Stars that age get brighter and begin to get swollen. They engulf planets that are close by, Yale University reported. And when they inch towards their death, the light from the stars actually begin to look as if they are pulsating.
"We tend to think of galaxies as steady beacons in the sky, but they are actually 'shimmering' due to all the giant, pulsating stars in them," said Pieter van Dokkum, the Sol Goldman Professor and chair of astronomy at Yale, and co-author of the study.
Till now, scientists had not measured the influence of these older stars on the light from distant galaxies that were visible through the earth's telescopes. Pulsating stars' light blending with other stars have a brightness that do not fluctuate.
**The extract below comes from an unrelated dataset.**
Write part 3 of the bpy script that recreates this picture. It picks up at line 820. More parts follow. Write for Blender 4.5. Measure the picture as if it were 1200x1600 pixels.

"We realized that these stars are so bright and their pulsations so strong that they are difficult to hide," said Charlie Conroy, an assistant professor at Harvard, who led the research. "We decided to see if the pulsations of these stars could be detected even if we could not separate their light from the sea of unchanging stars that are their neighbors."
Researchers examined a series of images from the galaxy M87, situated in the constellation Virgo. The image was taken by the Hubble Space Telescope in a quarter of a year.
Scientists saw that 25 percent of the pixels from the images had brightness that was pulsating, giving the impression that the galaxy had a heartbeat. The team is planning to search for and measure the pulsations in alternate galaxies.
"Our models suggest that the pulsations will be stronger in younger galaxies, and that's something we'd love to test," said co-author Jieun Choi, a Harvard graduate student.
With age, the brightness is expected to dim. Still, the pulsations will continue for a long while more, scientists are convinced.
"Cardiac arrest is not expected until a trillion years from now," van Dokkum said. "That's a hundred times longer than the age of the universe."
The study was published recently in the journal Nature.